We all retreated from the fire and headed to our homes. I do not know who called 911 but I was convinced that not only was I going to be responsible for burning down the forest, but the town as well.

I rode my bike home heave crying trying to figure out what I would say to my parents.

I could say that the fire was already started when we got out there… I could say that I started coming home before the fire started… No, I need a way to say I did it but not get in trouble… I know!

As I peddled my sobbing, chubby self up to my house I could hear the fire trucks approaching in the distance.

It’s an odd thing to hear sirens and know that they are because of you. We hear them so often and ignore them but, when they are for you, they are truly terrifying as it means that something has gone wrong for one reason or another. In this case that reason was me being a complete dumbass.

I ran inside my house sobbing and began telling the worst lie I have ever come up with.

“We were…sniff sniff… in the, the field and I had the matches… sniff sniff… in my pocket. And, and I had put a already used one… sniff sniff… in my pocket… And when I put my hand in my pocket it, it burned my finger… sniff sniff… And, and I dropped it and it started a fiiirrrrre.”

How I thought a story like this would ever work only shows the level of dumbassery that was taking place this day. I eventually told the truth.

A little while later there was a knock at the door. It was the fire marshal, he wanted to speak with me. The hallway to the front door never looked so long and I have never walked more slowly. Eyes down, I walked on to the porch to the marshal.

Dead man walking.

I am going to jail. I am never going to see my mom again…

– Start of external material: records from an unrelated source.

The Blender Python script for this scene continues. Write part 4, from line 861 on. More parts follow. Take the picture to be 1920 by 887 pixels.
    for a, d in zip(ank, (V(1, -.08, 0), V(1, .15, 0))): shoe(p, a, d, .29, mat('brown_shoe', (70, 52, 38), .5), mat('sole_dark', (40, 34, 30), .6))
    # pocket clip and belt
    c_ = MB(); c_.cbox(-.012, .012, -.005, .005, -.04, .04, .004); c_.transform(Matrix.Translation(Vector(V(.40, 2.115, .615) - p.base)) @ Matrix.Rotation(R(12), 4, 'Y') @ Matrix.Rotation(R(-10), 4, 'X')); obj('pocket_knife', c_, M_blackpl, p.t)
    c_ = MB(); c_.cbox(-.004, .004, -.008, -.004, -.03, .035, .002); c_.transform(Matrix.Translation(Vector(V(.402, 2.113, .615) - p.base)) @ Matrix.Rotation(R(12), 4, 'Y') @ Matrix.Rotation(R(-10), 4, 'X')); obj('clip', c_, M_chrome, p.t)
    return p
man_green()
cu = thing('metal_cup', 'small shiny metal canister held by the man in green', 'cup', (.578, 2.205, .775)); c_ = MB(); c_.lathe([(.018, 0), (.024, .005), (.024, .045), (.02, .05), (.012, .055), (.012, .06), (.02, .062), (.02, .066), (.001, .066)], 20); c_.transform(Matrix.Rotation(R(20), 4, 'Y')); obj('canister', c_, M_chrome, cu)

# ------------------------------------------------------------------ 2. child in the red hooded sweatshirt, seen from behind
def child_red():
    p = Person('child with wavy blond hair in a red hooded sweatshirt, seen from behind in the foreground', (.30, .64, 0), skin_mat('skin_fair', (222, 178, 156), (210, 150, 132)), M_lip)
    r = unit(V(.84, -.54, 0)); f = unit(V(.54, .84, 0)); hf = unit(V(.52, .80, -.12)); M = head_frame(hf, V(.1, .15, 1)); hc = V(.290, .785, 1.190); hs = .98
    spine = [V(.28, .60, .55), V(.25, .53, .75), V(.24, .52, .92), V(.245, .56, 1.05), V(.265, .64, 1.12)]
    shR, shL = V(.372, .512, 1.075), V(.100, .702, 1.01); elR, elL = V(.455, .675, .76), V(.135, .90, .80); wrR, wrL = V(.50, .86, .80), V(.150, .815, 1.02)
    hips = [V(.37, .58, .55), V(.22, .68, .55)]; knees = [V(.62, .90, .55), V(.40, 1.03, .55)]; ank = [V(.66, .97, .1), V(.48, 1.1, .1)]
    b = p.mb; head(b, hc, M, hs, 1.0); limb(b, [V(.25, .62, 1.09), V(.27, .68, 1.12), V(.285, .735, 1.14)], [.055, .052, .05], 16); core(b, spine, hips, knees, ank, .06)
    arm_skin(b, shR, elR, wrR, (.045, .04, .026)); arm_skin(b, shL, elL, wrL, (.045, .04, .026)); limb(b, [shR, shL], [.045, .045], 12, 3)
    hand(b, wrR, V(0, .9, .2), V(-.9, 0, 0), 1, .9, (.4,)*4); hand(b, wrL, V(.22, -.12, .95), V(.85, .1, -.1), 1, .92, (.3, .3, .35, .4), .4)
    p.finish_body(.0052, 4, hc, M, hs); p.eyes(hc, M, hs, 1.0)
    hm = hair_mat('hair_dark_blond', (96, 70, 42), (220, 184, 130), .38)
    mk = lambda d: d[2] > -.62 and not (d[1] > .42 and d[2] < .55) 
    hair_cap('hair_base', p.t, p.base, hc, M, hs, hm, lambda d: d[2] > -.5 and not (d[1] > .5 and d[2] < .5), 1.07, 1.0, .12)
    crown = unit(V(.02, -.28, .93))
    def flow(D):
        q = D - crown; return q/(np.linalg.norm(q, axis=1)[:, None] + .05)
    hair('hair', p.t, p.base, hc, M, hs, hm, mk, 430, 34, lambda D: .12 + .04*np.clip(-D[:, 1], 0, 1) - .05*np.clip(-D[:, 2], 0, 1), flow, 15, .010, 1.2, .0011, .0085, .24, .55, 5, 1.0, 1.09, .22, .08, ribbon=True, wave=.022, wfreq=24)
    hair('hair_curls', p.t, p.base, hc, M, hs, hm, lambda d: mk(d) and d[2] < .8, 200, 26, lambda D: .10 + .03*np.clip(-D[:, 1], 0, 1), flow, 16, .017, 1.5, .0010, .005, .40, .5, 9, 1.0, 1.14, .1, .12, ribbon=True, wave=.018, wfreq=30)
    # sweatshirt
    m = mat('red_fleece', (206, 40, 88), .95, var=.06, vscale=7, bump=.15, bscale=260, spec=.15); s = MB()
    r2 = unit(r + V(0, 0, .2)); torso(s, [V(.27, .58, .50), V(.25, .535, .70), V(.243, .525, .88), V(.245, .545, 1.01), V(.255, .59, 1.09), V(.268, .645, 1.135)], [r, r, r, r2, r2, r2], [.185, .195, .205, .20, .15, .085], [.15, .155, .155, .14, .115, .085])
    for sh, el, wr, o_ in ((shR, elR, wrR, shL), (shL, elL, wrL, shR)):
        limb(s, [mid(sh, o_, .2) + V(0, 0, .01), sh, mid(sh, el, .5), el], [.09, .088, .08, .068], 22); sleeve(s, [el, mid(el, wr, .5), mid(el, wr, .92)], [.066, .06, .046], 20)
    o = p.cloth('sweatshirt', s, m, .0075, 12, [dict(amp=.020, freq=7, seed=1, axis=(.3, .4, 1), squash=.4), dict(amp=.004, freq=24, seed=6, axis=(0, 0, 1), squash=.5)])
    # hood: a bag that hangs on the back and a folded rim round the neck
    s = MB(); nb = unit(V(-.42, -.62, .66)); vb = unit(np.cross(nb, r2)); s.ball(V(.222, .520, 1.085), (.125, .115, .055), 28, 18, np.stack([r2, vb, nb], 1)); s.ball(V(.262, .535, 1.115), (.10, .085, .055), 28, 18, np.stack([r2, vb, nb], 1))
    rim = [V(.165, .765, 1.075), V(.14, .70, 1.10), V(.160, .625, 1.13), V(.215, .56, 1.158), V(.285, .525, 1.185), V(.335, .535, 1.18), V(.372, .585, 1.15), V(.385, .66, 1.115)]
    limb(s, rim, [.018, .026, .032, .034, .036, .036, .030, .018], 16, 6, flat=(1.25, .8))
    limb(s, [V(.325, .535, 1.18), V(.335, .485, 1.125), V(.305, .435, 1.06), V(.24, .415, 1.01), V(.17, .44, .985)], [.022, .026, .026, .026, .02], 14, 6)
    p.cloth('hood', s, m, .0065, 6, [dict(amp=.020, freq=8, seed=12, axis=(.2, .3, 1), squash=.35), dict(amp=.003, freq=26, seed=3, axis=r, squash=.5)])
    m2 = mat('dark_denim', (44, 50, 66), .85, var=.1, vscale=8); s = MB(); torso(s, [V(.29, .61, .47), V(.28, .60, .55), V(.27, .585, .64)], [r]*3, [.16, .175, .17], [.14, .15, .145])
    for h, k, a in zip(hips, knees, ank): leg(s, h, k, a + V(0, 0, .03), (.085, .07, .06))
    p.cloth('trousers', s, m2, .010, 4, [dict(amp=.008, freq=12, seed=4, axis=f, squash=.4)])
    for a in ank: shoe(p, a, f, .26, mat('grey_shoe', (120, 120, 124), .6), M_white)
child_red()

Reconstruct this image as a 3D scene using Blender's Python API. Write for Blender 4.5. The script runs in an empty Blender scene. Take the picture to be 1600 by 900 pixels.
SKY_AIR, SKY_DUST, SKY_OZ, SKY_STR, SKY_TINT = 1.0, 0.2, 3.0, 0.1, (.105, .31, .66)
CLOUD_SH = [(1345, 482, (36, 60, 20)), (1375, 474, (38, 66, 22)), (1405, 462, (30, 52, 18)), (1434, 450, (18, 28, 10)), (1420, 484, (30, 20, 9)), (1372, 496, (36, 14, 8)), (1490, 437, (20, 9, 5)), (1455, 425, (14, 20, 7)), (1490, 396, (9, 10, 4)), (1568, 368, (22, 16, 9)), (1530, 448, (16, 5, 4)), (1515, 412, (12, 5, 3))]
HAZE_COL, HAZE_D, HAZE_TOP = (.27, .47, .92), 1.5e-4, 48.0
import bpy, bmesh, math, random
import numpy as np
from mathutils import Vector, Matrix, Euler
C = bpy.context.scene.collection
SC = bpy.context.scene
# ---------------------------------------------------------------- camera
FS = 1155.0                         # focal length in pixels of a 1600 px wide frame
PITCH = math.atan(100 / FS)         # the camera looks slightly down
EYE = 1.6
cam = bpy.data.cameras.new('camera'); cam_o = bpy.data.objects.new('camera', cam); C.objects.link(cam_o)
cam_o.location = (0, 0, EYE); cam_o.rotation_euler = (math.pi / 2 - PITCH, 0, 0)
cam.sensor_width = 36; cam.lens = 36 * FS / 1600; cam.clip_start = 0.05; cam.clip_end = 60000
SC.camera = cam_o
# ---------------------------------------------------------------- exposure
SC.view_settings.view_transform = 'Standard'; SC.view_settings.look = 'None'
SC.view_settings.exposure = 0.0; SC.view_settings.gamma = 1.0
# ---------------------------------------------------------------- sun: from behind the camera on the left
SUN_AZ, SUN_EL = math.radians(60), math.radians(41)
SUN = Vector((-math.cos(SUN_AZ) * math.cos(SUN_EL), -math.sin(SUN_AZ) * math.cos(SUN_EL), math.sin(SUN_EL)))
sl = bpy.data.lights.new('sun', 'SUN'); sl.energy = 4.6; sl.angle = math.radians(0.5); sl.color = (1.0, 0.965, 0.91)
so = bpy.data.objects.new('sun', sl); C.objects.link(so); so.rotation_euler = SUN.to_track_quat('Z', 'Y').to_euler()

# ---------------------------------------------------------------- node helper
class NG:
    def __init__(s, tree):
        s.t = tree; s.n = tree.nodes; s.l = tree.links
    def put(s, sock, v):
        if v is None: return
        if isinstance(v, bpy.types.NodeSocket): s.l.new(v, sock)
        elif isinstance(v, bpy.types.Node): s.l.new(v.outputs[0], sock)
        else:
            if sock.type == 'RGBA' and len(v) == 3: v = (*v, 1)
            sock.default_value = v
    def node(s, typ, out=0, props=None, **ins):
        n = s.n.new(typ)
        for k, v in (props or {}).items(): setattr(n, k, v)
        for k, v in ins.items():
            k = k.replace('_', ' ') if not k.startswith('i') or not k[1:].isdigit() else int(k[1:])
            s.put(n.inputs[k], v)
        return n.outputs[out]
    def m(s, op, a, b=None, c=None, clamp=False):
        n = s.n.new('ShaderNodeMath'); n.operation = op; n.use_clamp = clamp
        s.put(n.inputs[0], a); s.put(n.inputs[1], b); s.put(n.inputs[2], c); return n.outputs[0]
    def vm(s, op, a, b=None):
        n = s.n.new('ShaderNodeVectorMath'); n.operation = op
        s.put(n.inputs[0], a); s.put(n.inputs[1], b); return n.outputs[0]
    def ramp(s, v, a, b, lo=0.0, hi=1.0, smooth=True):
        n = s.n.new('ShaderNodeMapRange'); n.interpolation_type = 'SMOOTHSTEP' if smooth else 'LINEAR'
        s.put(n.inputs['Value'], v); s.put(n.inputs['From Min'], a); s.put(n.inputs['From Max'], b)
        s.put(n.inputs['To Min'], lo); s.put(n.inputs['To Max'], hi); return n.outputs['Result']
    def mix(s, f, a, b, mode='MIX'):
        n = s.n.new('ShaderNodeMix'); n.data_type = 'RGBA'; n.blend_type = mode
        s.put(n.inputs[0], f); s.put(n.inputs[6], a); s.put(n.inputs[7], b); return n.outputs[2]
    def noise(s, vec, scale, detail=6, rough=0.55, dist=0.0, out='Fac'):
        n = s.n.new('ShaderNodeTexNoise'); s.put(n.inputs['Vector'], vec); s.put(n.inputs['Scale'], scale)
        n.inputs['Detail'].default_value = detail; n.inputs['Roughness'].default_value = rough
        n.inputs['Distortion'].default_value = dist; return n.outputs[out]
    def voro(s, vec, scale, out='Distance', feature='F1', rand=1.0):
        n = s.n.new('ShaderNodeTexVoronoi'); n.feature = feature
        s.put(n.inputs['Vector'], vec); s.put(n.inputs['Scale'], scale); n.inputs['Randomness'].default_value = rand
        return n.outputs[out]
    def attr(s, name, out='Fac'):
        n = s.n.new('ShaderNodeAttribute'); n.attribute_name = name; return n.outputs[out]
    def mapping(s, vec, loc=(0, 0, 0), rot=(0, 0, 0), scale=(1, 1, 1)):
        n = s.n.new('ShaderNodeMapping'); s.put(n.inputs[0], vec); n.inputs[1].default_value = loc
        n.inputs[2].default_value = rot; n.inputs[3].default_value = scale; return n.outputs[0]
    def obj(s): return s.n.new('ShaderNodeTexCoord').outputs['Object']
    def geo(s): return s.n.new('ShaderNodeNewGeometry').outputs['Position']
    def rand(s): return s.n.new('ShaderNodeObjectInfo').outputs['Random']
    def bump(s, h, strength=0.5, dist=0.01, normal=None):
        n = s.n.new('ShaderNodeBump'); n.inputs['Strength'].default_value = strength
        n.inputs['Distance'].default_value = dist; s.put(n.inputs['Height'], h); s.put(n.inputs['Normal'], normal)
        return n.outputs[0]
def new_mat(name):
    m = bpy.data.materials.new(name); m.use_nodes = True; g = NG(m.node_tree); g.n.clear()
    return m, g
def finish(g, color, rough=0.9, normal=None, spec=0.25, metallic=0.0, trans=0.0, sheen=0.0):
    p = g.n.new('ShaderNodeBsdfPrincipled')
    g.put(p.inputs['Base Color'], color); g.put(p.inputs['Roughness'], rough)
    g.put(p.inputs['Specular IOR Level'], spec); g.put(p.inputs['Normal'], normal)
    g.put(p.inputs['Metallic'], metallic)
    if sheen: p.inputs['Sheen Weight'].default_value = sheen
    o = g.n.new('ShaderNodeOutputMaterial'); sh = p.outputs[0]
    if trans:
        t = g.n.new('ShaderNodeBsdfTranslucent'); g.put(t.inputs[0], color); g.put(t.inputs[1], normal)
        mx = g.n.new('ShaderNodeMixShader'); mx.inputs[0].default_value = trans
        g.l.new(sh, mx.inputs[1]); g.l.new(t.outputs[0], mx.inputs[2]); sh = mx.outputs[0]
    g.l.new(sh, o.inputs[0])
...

He asked me what happened and I told him the story. I don’t remember what he said to me, I just remember that I cried and cried and cried, convinced I was going to jail. The conversation turned into lessons on fire safety, he was stern but not dramatically so.

In the end, the damage was limited to about an acre of land thanks to the quick response of the fire department. On a windy day, it would have been much, much worse.

Everyday that I rode my bike down that trail afterward was a reminder not to be an idiot.